Q2: Why choose a square NBSiC crucible instead of a round crucible? A2: A square NBSiC crucible is often selected when furnace space, batch layout and repeatable placement are important. The flat-sided geometry allows tighter arrangement in many chamber furnaces, while the nitride bonded silicon carbide material supports thermal shock resistance and high-temperature structural stability.
Q3: Can this crucible be used for molten metals? A3: It may be used for selected metal testing or non-ferrous material evaluation, but compatibility must be reviewed before use. The suitability depends on the metal type, furnace atmosphere, temperature, holding time and whether the molten material may react with the crucible surface.
Q4: What dimensions can be customized?

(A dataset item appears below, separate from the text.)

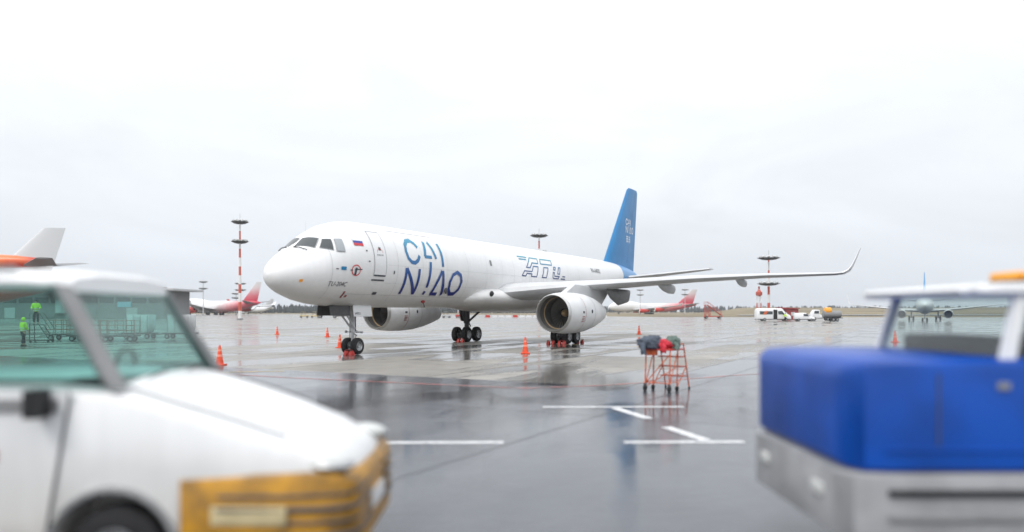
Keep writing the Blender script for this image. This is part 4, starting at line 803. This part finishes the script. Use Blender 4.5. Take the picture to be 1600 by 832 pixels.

A4: ADCERAX can review custom length, width, height, wall thickness, bottom structure, corner radius and rectangular variations. Drawings, samples or furnace chamber dimensions are recommended before quotation.
Q5: How should a square NBSiC crucible be heated and cooled? A5: The crucible should be heated and cooled with a controlled furnace program to reduce thermal shock risk. Sudden temperature changes, uneven loading and impact on corners should be avoided, especially during repeated high-temperature cycles.
Q6: What information is needed before quotation? A6: Please provide the target dimensions, quantity, working temperature, furnace atmosphere, processed material, loading method and drawing if available. If the crucible will contact molten metal or reactive powders, the material compatibility should also be reviewed.
Q7: Is NBSiC better than alumina or graphite for this application?
A7: NBSiC is usually considered when thermal shock resistance, high-temperature strength and furnace space efficiency are important. Alumina may be better for some laboratory and chemically clean processes, while graphite may be used in certain reducing environments. The final choice depends on temperature, atmosphere, material contact and contamination requirements.